**Task details**
Write the lines out again, from the top of the material to the line containing "R = math.radians", pictures excluded.

**Source data**

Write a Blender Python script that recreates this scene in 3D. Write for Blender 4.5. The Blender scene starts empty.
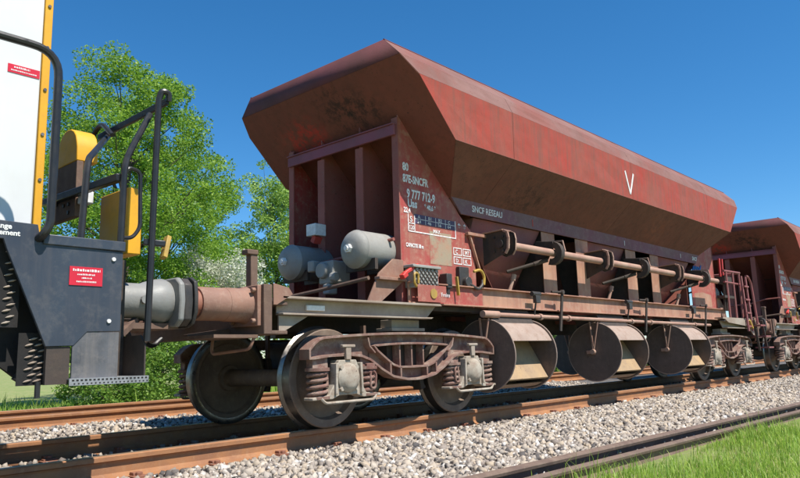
import bpy, math, random
import numpy as np
from mathutils import Vector, Matrix
rng = np.random.default_rng(7); random.seed(7)
S = bpy.context.scene
COL = S.collection
R = math.radians

# ---------------------------------------------------------------- camera, sky, sun, exposure
cd = bpy.data.cameras.new('camera'); cam = bpy.data.objects.new('camera', cd); COL.objects.link(cam)
cd.sensor_width = 36; cd.lens = 699.56 * 36 / 800; cd.clip_start = .05; cd.clip_end = 3000
yaw, pitch, roll = 0.83676, 0.16556, -0.02855
fw = Vector((math.sin(yaw)*math.cos(pitch), math.cos(yaw)*math.cos(pitch), math.sin(pitch)))
rt = Vector((math.cos(yaw), -math.sin(yaw), 0)); up = rt.cross(fw)
r2 = rt*math.cos(roll) + up*math.sin(roll); u2 = -rt*math.sin(roll) + up*math.cos(roll)
M = Matrix((r2, u2, -fw)).transposed().to_4x4(); M.translation = (-4.222, -5.529, .605)
cam.matrix_world = M; S.camera = cam

SUN_DIR = Vector((-.04, .525, -.85)).normalized()          # the way the light travels
el = math.asin(-SUN_DIR.z)
W = bpy.data.worlds.new('World'); S.world = W; W.use_nodes = True
nt = W.node_tree; bg = nt.nodes['Background']
sky = nt.nodes.new('ShaderNodeTexSky'); sky.sky_type = 'NISHITA'; sky.sun_disc = False
sky.sun_elevation = el; sky.sun_rotation = math.atan2(-SUN_DIR.x, -SUN_DIR.y)
sky.air_density = 1.0; sky.dust_density = .0; sky.ozone_density = 8.0; sky.altitude = 300
hs_ = nt.nodes.new('ShaderNodeHueSaturation'); hs_.inputs['Saturation'].default_value = 1.2; hs_.inputs['Hue'].default_value = .495
nt.links.new(sky.outputs[0], hs_.inputs['Color']); nt.links.new(hs_.outputs[0], bg.inputs[0]); bg.inputs[1].default_value = .11
sl = bpy.data.lights.new('sun', 'SUN'); sl.energy = 5.0; sl.angle = R(.5); sl.color = (1, .95, .87)
so = bpy.data.objects.new('sun', sl); COL.objects.link(so)
so.rotation_euler = SUN_DIR.to_track_quat('-Z', 'Y').to_euler(); so.location = (0, -10, 20)
S.view_settings.view_transform = 'Standard'; S.view_settings.look = 'None'
S.view_settings.exposure = 0.5; S.view_settings.gamma = 1
S.render.engine = 'CYCLES'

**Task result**
Write a Blender Python script that recreates this scene in 3D. Write for Blender 4.5. The Blender scene starts empty.
import bpy, math, random
import numpy as np
from mathutils import Vector, Matrix
rng = np.random.default_rng(7); random.seed(7)
S = bpy.context.scene
COL = S.collection
R = math.radians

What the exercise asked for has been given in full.